Fahad AlAhmed, CEO, the fullstopThe Saudi creative industry is facing a growth paradox. Society is evolving faster than its narratives, and industry demand is expanding faster than the talent pipeline.
But these tensions are signs of a sector being built at scale, in real time. If the next few years focus on authentic storytelling for a layered society and the medium-term cultivation of Saudi creative talent, then the Kingdom will not just build a creative industry; it will develop a distinctly Saudi creative voice.
Over the past few years, Saudi Arabia’s creative industries have moved from the margins to the centre of its national agenda. Advertising, content production, gaming, design and related sectors are no longer peripheral. Guided by Vision 2030, they have become strategic pillars in the Kingdom’s economic and cultural transformation.

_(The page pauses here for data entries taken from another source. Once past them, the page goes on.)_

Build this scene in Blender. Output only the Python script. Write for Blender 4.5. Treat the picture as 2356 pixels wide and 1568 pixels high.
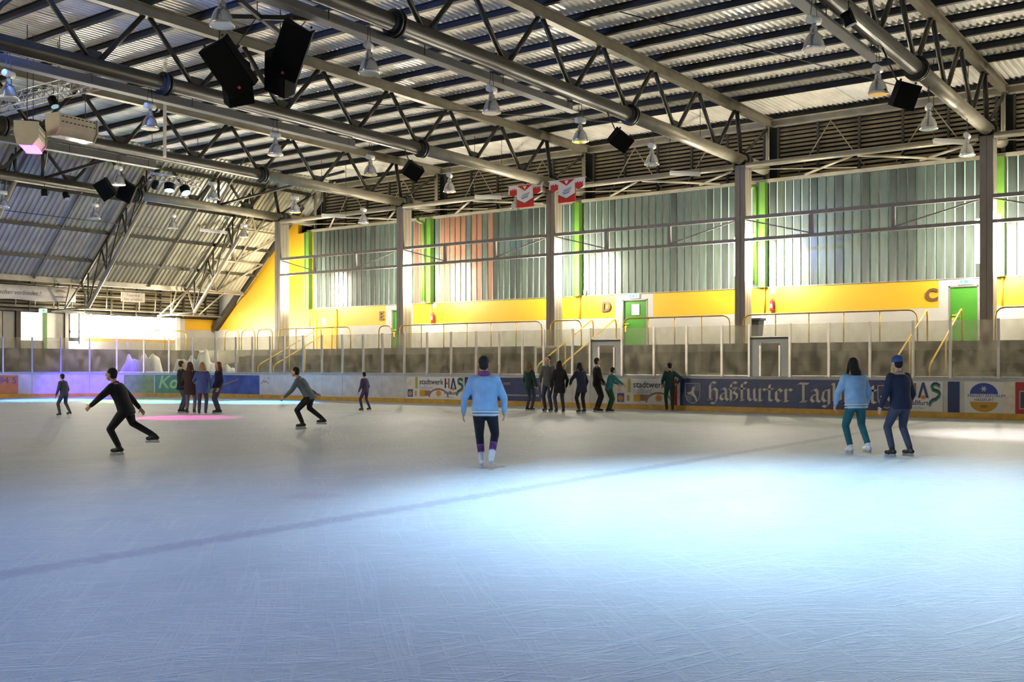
import bpy, bmesh, math, random
from mathutils import Vector, Matrix
random.seed(7)
PI = math.pi
scene = bpy.context.scene
COL = scene.collection
for o in list(bpy.data.objects):
    bpy.data.objects.remove(o)

# ------------------------------------------------------------------ camera, world, exposure
H_EYE = 1.5
cam_d = bpy.data.cameras.new('camera'); cam = bpy.data.objects.new('camera', cam_d); COL.objects.link(cam)
cam_d.sensor_fit = 'HORIZONTAL'; cam_d.sensor_width = 36.0
cam_d.lens = 36.0 * 2386.88 / 2356
cam_d.shift_y = (838.75 - 784) / 2356
cam_d.clip_start = 0.05; cam_d.clip_end = 300
cam.location = (0, 0, H_EYE)
cam.rotation_euler = (PI / 2, 0, 0.6315 - PI / 2)
scene.camera = cam
w = bpy.data.worlds.new('world'); scene.world = w; w.use_nodes = True
w.node_tree.nodes['Background'].inputs[0].default_value = (0.5, 0.6, 0.8, 1)
w.node_tree.nodes['Background'].inputs[1].default_value = 0.05
vs = scene.view_settings
vs.view_transform = 'Standard'; vs.look = 'None'; vs.gamma = 1; vs.use_curve_mapping = False
vs.exposure = 1.34
cy = scene.cycles
cy.max_bounces = 6; cy.diffuse_bounces = 3; cy.glossy_bounces = 2; cy.transmission_bounces = 2; cy.transparent_max_bounces = 8
cy.use_light_tree = True; cy.adaptive_threshold = 0.1
cy.caustics_reflective = False; cy.caustics_refractive = False
TUBE_POWER = 250.0      # radiance of the opal column lights
WINDOW_POWER = 30.0     # lit room behind the far window

# ------------------------------------------------------------------ layout (metres, X to the long wall, Y to the far end)
XC, XW = 37.5, 39.87                    # column line, long wall
YT = [7.70 + 8.822 * k for k in range(5)]
YALL = [YT[0] - 8.822 * 2, YT[0] - 8.822] + YT
Z_LO, Z_TC, Z_DECK = 9.47, 11.2, 11.75
X_WEST, Y_SOUTH, Y_FAR = -7.0, -15.0, 51.5
BX, BY, BR = 30.7, 46.6, 9.0            # rink boards, corner radius
CX, CY = BX - BR, BY - BR
Z_WALK = 2.3

# ------------------------------------------------------------------ materials
MATS = {}
def mat(name, col, rough=0.6, metal=0.0, var=0.0, vscale=3.0, bump=0.0, bscale=40.0, stretch=(1, 1, 1), emit=None, spec=0.5, coat=0.0):
    m = bpy.data.materials.new(name); m.use_nodes = True; MATS[name] = m
    nt = m.node_tree; b = nt.nodes['Principled BSDF']
    b.inputs['Base Color'].default_value = (*col, 1)
    b.inputs['Roughness'].default_value = rough; b.inputs['Metallic'].default_value = metal
    b.inputs['Specular IOR Level'].default_value = spec
    if coat: b.inputs['Coat Weight'].default_value = coat
    if emit:
        b.inputs['Emission Color'].default_value = (*emit[0], 1); b.inputs['Emission Strength'].default_value = emit[1]
    if var or bump:
        tc = nt.nodes.new('ShaderNodeTexCoord'); mp = nt.nodes.new('ShaderNodeMapping')
        mp.inputs['Scale'].default_value = stretch
        nt.links.new(tc.outputs['Object'], mp.inputs[0])
    if var:
        n = nt.nodes.new('ShaderNodeTexNoise'); n.inputs['Scale'].default_value = vscale; n.inputs['Detail'].default_value = 3
        nt.links.new(mp.outputs[0], n.inputs[0])
        r = nt.nodes.new('ShaderNodeValToRGB')
        r.color_ramp.elements[0].position = 0.3; r.color_ramp.elements[1].position = 0.7
        r.color_ramp.elements[0].color = (*[c * (1 - var) for c in col], 1)
        r.color_ramp.elements[1].color = (*[min(1, c * (1 + var * 0.6)) for c in col], 1)
        nt.links.new(n.outputs[0], r.inputs[0]); nt.links.new(r.outputs[0], b.inputs['Base Color'])
    if bump:
        n2 = nt.nodes.new('ShaderNodeTexNoise'); n2.inputs['Scale'].default_value = bscale; n2.inputs['Detail'].default_value = 3
        nt.links.new(mp.outputs[0], n2.inputs[0])
        bp = nt.nodes.new('ShaderNodeBump'); bp.inputs['Strength'].default_value = bump
        nt.links.new(n2.outputs[0], bp.inputs['Height']); nt.links.new(bp.outputs[0], b.inputs['Normal'])
    return m
def M(n): return MATS[n]

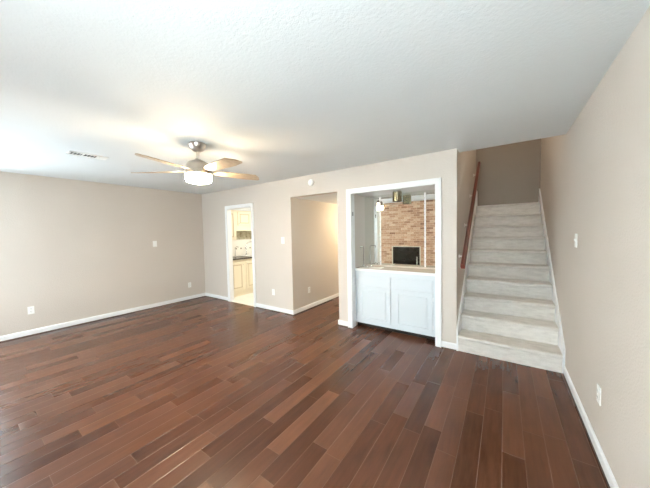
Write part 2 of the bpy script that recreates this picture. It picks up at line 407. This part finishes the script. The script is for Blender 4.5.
# handrail
XR = XO+0.075
hr = thing('handrail', 'dark red mahogany handrail on silver brackets along left stairway wall', 'handrail', (XO, D, 0))
y0, z0, y1, z1 = 3.40, 1.045, 5.66, 2.70
sl = (z1-z0)/(y1-y0); n_ = math.hypot(1, sl); ty, tz = 1/n_, sl/n_; ny, nz = -tz, ty
bm = new(); prof = []
for j in range(20):
    a = 2*PI*j/20; cx, cy = math.cos(a), math.sin(a)
    prof.append((0.024*math.copysign(abs(cx)**0.6, cx), 0.034*math.copysign(abs(cy)**0.6, cy)))
A = [bm.verts.new((XR+p[0], y0+ny*p[1], z0+nz*p[1])) for p in prof]; Bv = [bm.verts.new((XR+p[0], y1+ny*p[1], z1+nz*p[1])) for p in prof]
bm.faces.new(A[::-1]); bm.faces.new(Bv)
for j in range(20): bm.faces.new((A[j], A[(j+1) % 20], Bv[(j+1) % 20], Bv[j]))
obj('rail', bm, 'mahogany', hr, smooth=True)
for yb in (3.66, 4.20, 4.86, 5.45):
    zr = z0 + sl*(yb-y0) - 0.036*n_
    bm = new(); lathe(bm, [(0.028, 0.001), (0.028, 0.006), (0.014, 0.012)], (XO, yb, zr-0.045), 20, 'x')
    tube(bm, [(XO+0.006, yb, zr-0.045), (XO+0.04, yb, zr-0.045), (XR-0.012, yb, zr-0.038), (XR, yb, zr-0.02), (XR, yb, zr+0.004)], 0.009)
    obj('bracket', bm, 'satin_silver', hr, smooth=True)

# ------------------------------------------------------------------ bar niche
cb = thing('bar_cabinet', 'white painted base cabinet under the bar counter in the niche', 'cabinet', ((NX0+NX1)/2, D+0.12, 0))
FY = D+0.125; x0, x1 = NX0+0.001, NX1-0.001
obj('body', box(new(), x0, x1, FY+0.004, MY, 0.065, 0.879), 'cabinet_white', cb)
obj('toe_kick', box(new(), x0, x1, FY+0.05, FY+0.07, 0.0, 0.065), 'dark_gap', cb)
bm = new(); box(bm, x0, x1, FY-0.006, FY+0.004, 0.065, 0.879); obj('face_frame', bm, 'cabinet_white', cb)
def panel_front(bm, u0, u1, z0, z1, back, put, raised=True):
    """slab with routed groove and raised field; put(bm,u0,u1,d0,d1,z0,z1), d measured outward from the face"""
    t = 0.018; put(bm if back is None else back, u0, u1, 0, 0.003, z0, z1)
    s = 0.055; g = 0.018 if back is None else 0.024
    put(bm, u0, u0+s, 0.003, t, z0, z1); put(bm, u1-s, u1, 0.003, t, z0, z1); put(bm, u0+s, u1-s, 0.003, t, z0, z0+s); put(bm, u0+s, u1-s, 0.003, t, z1-s, z1)
    if raised: put(bm, u0+s+g, u1-s-g, 0.003, t-0.001, z0+s+g, z1-s-g)
def putY(bm, u0, u1, d0, d1, z0, z1): box(bm, u0, u1, FY-0.0065-d1, FY-0.0065-d0, z0, z1)
for u0, u1 in ((-1.853, -1.345), (-1.325, -0.768)):
    bm = new(); putY(bm, u0, u1, 0, 0.014, 0.675, 0.812); putY(bm, u0+0.012, u1-0.012, 0.014, 0.018, 0.687, 0.800)
    obj('drawer', bm, 'cabinet_white', cb, bevel=0.003)
for u0, u1 in ((-1.853, -1.345), (-1.282, -0.768)):
    bm = new(); panel_front(bm, u0, u1, 0.105, 0.645, None, putY)
    d_ = obj('door', bm, 'cabinet_white', cb, bevel=0.003)
    xh = u0-0.004 if u0 < -1.5 else u1+0.004
    for zh in (0.19, 0.56): obj('hinge', box(new(), xh-0.004, xh+0.004, FY-0.018, FY-0.0065, zh-0.025, zh+0.025), 'white_trim', d_)
ct = thing('bar_countertop', 'beige speckled bar countertop with white front edge in the niche', 'countertop', ((NX0+NX1)/2, D+0.12, 0.88))
sx0, sx1, sy0, sy1 = -1.85, -1.54, 3.635, 3.775
bm = new(); a0, a1, c0, c1 = NX0+0.009, NX1-0.009, D+0.10, MY
for q in ((a0, sx0, c0, c1), (sx1, a1, c0, c1), (sx0, sx1, c0, sy0), (sx0, sx1, sy1, c1)): box(bm, *q, 0.881, 0.915)
obj('slab', bm, 'counter_beige', ct)
obj('front_edge', box(new(), a0, a1, c0-0.006, c0, 0.878, 0.915), 'white_trim', ct, bevel=0.002)
obj('backsplash', box(new(), a0, a1, MY-0.018, MY-0.006, 0.9155, 0.935), 'counter_beige', ct)
sk_ = thing('bar_sink', 'small stainless steel bar sink set in the niche counter', 'sink', ((sx0+sx1)/2, (sy0+sy1)/2, 0.915))
bm = new(); e = 0.02
for q in ((sx0-e, sx0+e/2, sy0-e, sy1+e), (sx1-e/2, sx1+e, sy0-e, sy1+e), (sx0+e/2, sx1-e/2, sy0-e, sy0+e/2), (sx0+e/2, sx1-e/2, sy1-e/2, sy1+e)): box(bm, *q, 0.9155, 0.921)
obj('rim', bm, 'brushed_nickel', sk_, bevel=0.002)
bm = new(); w_ = 0.004; zb = 0.887
box(bm, sx0+0.002, sx1-0.002, sy0+0.002, sy1-0.002, zb, zb+w_)
box(bm, sx0+0.002, sx0+0.002+w_, sy0+0.002, sy1-0.002, zb, 0.915); box(bm, sx1-0.002-w_, sx1-0.002, sy0+0.002, sy1-0.002, zb, 0.915)
box(bm, sx0+0.002, sx1-0.002, sy0+0.002, sy0+0.002+w_, zb, 0.915); box(bm, sx0+0.002, sx1-0.002, sy1-0.002-w_, sy1-0.002, zb, 0.915)
obj('basin', bm, 'brushed_nickel', sk_)
fx, fy = -1.884, 3.825
bf = thing('bar_faucet', 'slim chrome bar faucet with tall squared spout beside niche sink', 'faucet', (fx, fy, 0.915))
obj('base', lathe(new(), [(0.022, 0.9155), (0.022, 0.925), (0.012, 0.945)], (fx, fy, 0), 20), 'chrome', bf, smooth=True)
obj('spout', tube(new(), [(fx, fy, 0.945), (fx, fy, 1.215), (fx+0.002, fy-0.012, 1.232), (fx+0.005, fy-0.03, 1.238), (fx+0.022, fy-0.14, 1.238), (fx+0.026, fy-0.155, 1.232), (fx+0.027, fy-0.16, 1.20)], 0.0065), 'chrome', bf, smooth=True)
for s in (0.07, 0.13):
    bm = new(); lathe(bm, [(0.016, 0.9155), (0.013, 0.935), (0.008, 0.945)], (fx+s, fy, 0), 16); tube(bm, [(fx+s, fy, 0.943), (fx+s+0.03, fy-0.03, 0.957)], 0.005)
    obj('handle', bm, 'chrome', bf, smooth=True)
# mirror wall: three glass sheets, two slotted shelf standards
m0, m1 = -1.641, -0.951; edges = [NX0, m0, m1, NX1]
labs = ['narrow left mirror panel at the back of the bar niche', 'wide middle mirror panel of the bar niche reflecting brick and fireplace', 'narrow right mirror panel at the back of the bar niche']
for i in range(3):
    tag(obj('wall_mirror', box(new(), edges[i]+0.0015, edges[i+1]-0.0015, MY, MY+0.005, 0.937, NZ-0.001), 'mirror_glass', origin=((edges[i]+edges[i+1])/2, MY, 0.937)), labs[i], 'mirror', 'mirror panels of the bar niche')
for i, xm in enumerate((m0, m1)):
    t = thing('shelf_standard', ['left slotted white shelf strip on the niche mirror', 'right slotted white shelf strip on the niche mirror'][i], 'shelf standard', (xm, MY, 0.937), 0, 'shelf strips on the mirror')
    obj('channel', box(new(), xm-0.009, xm+0.009, MY-0.008, MY-0.0005, 0.94, NZ-0.03), 'white_trim', t)
    z = 0.98
    while z < 2.0: obj('slot', box(new(), xm-0.002, xm+0.002, MY-0.0088, MY-0.0078, z, z+0.014), 'slot_dark', t); z += 0.08
# brass can light on the niche ceiling
cl = thing('can_light', 'small brass cylinder ceiling light inside the bar niche', 'ceiling light', (-1.283, 3.73, NZ-0.001))
prof = [(0.066, NZ-0.012), (0.066, NZ-0.145), (0.060, NZ-0.147)]
obj('canopy', lathe(new(), [(0.055, NZ-0.001), (0.055, NZ-0.012)], (-1.283, 3.73, 0), 32), 'brushed_nickel', cl, smooth=True)
bm = new(); lathe(bm, [(0.063, NZ-0.0125), (0.066, NZ-0.016), (0.066, NZ-0.140), (0.068, NZ-0.142), (0.068, NZ-0.150), (0.055, NZ-0.150), (0.055, NZ-0.11)], (-1.283, 3.73, 0), 40)
obj('shade', bm, 'aged_brass', cl, smooth=True)

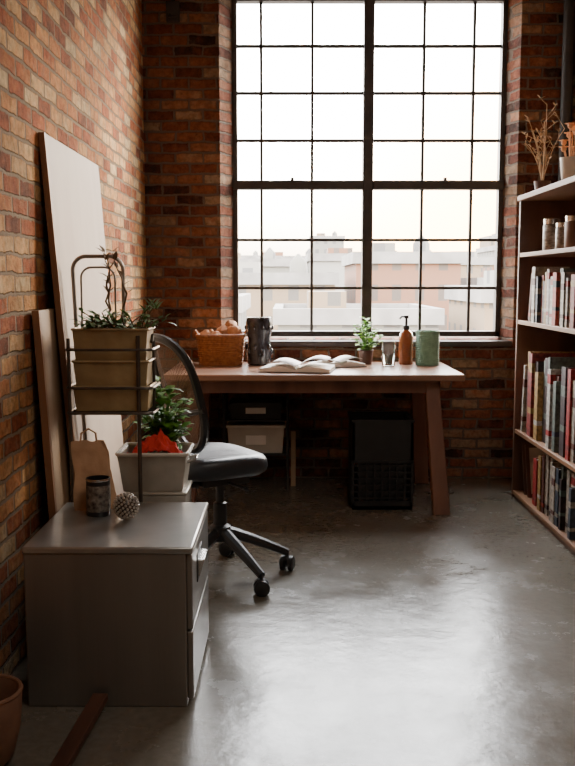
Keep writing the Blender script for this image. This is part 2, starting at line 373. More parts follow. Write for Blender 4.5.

The Kingdom’s continued upward trend in global competitiveness rankings reflects these efforts. The latest World Competitiveness Yearbook shows that Saudi Arabia recorded the second-best progress among measured countries, improving across all four pillars: economic performance, government efficiency, business efficiency and infrastructure.
The creative economy is part of this advancement. Creative agencies, production houses, investments, and festivals have risen almost simultaneously, and the ambition is clear: to turn creativity into both an economic engine and a tool for national storytelling.
Yet behind this rapid growth are structural challenges that will shape the industry’s trajectory. We need to understand and respond to a newly layered Saudi society with evolving identities, and address the talent mismatch, where demand far outpaces local supply.
A new, layered Saudi society
Saudi Arabia is not changing in a single direction; it is expanding culturally, socially and economically simultaneously.
Global exposure, economic diversification, digital connectivity and social reforms are shaping a new Saudi identity that cannot be decoded at first glance. Today, Saudi consumers may live globally influenced lifestyles while still seeking strong local authenticity.
This has created a layered cultural reality that can appear contradictory without context. Saudis are not abandoning their heritage; they are expressing it differently.
For the creative industry, this presents both opportunity and tension. It enables richer storytelling, more diverse aesthetics, and new creative formats. Yet many brands and institutions still rely on simplified or nostalgic portrayals of Saudi identity, while audiences are already living a more nuanced cultural experience.
The result is a gap between how Saudi Arabia is portrayed and how it is lived. Creative industries are being asked to reflect a society that is more layered, more individualistic, and more globally aware, without losing its cultural roots. Fortunately, this gap has begun to close as the creative industry has developed greater cultural nuance.
Talent mismatch: Demand outpaces supply
The industry is expanding faster than its talent pipeline. For decades, many creative sectors in Saudi Arabia relied heavily on expatriate professionals. With Saudisation policies and Vision 2030 targets, the system is shifting toward a locally driven workforce. The long-term goal is to build a sustainable creative economy powered by Saudi talent.
Saudi talent is advancing. According to the IMD World Talent Ranking 2024, Saudi Arabia ranks 32 out of 67 economies. A closer look shows it ranks 18 in appeal, but 33 in readiness and 54 in labour force growth. The Kingdom has been advancing rapidly in workforce development, but economic growth has outpaced the expansion of the talent base.
Demand for Saudi creatives has risen sharply across agencies, production houses, brand teams, entertainment companies, and government initiatives. Yet the supply of experienced professionals is unable to meet the demand.
This is not a question of potential; it is a question of time. Building a mature creative workforce is a generational process. Mentorship in creative industries requires years of practice, not just academic degrees.
The government has begun addressing this through new creative academies, scholarship programmes, and specialised training initiatives.
One example is the recent partnership between the Ministry of Education, the National Institute for Educational Professional Development, Tatweer Educational Services Company, and Savvy Games Group, which aims to integrate esports and electronic games into the national education system, supporting future skills and career pathways.
These efforts will eventually produce a much larger pool of Saudi creative professionals. But in the short term, the industry faces a structural imbalance: The demand for authentic Saudi creatives is growing, while the supply of experienced talent is still catching up.
Market dynamics are to the advantage of young Saudi creatives as they are living in the golden era of local creative expression. Their talents are in high demand and our industry’s job is to find new ways to cultivate and grow such talent consistently and progressively.